Of course, you can’t just call it the “DISENFRANCHISE Americans Act,” which is why GOP lawmakers came up with a ruse: They obfuscated the real purpose of the measure by claiming that it addresses the “problem” of noncitizens voting in elections.

It would be charitable to call their tactic disingenuous; in fact it is deceitful bordering on diabolic.

That’s because the number of noncitizens who register to vote is infinitesimally small, and the number of noncitizens who risk imprisonment and deportation by actually trying to cast a single ballot is smaller yet.

We frequently cite the example of the comprehensive audit of voter rolls that Georgia’s Republican secretary of state conducted recently. It found that 20 out of 8.2 million voter registrations belonged to noncitizens. And that doesn’t mean they voted; they could have been registered by accident.

In other words, the “problem” that Trump wants Congress to address above all other pressing matters facing the nation isn’t a problem at all.

And the GOP’s “remedy” to this nonexistent crisis would hassle tens of millions of Americans while preventing an untold number of them from participating in the election — all to weed out a few hundred noncitizens who may not even realize that they are registered and have no intention of participating in federal elections.

For good measure, Trump also added a prohibition of most types of mail-in voting and, for some bizarre reason, a ban on men participating in women’s sports and on “TRANSGENDER MUTILIZATION FOR CHILDREN,” whatever that is.

What is that language doing in a voter suppression bill?
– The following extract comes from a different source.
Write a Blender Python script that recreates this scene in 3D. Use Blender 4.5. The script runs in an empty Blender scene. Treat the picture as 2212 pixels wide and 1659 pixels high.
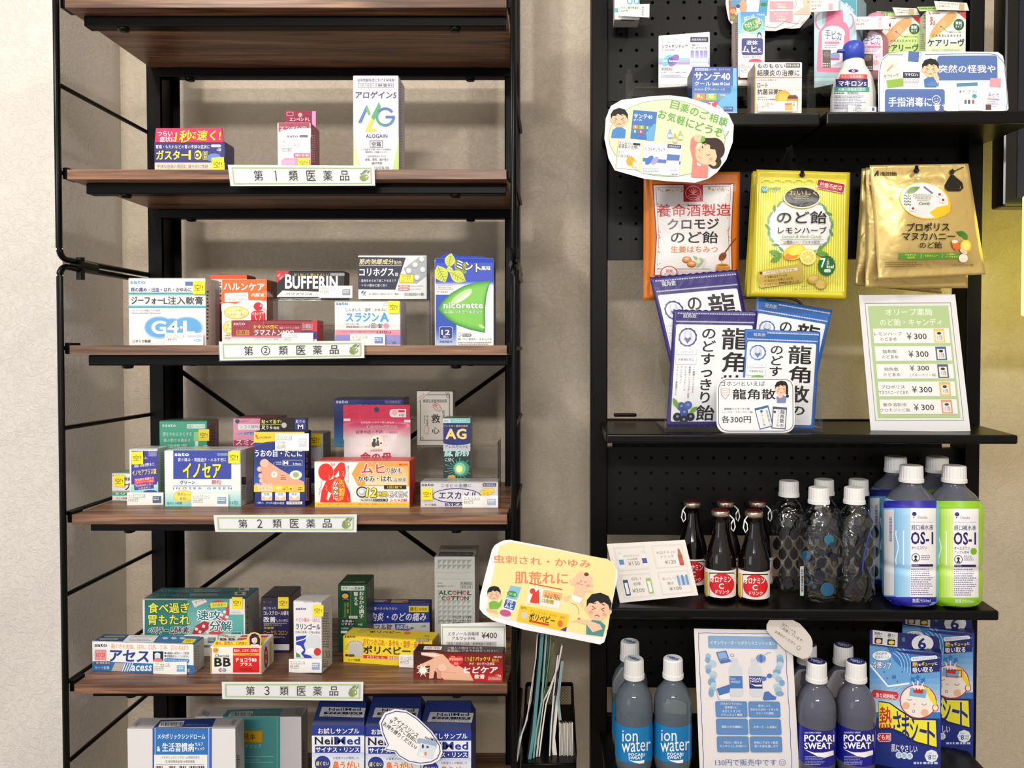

We honestly don’t know, but the president wants it in there, so Republicans will just have to rewrite it and pass it again in the House.

What we do know, however, is that Trump has never pushed so hard for any other legislation. And neither have the Republican senators who want to sacrifice the filibuster for the opportunity to disenfranchise Americans who might vote them out of power this fall.

And, as Trump’s social media post, in which he said that passing the legislation “supersedes everything else,” has shown, the GOP is willing to go to extraordinary lengths to drag it across the finish line.

Primarily, that means a lot of lying about what the “SAVE America Act” would actually do, and there has been plenty of that from Republicans and White House officials.

For example, they frequently mischaracterize what kind of ID would be sufficient to vote. In the vast majority of cases, for example, a driver’s license would not meet the requirements of the bill because it does not contain the citizenship status of the holder.

In addition, they like to misrepresent the support of Americans for a voter ID requirement as support for the entire bill. That is false, however. Furthermore, they are lying about the level of even that support. Trump, for example, said that 88 percent of voters backed the bill, and press secretary Karoline Leavitt did him two better by falsely claiming that 90 percent of the country supports the legislation.

While Republicans don’t have the votes yet to overcome a “talking filibuster,” that doesn’t mean that they will stop trying.

After all, their jobs depend on passing the “SAVE America Act.” As for Trump, the stakes are even higher. A Democratic victory in the midterms will mean an almost certain impeachment and the kind of oversight the most lawless administration in history would like to avoid.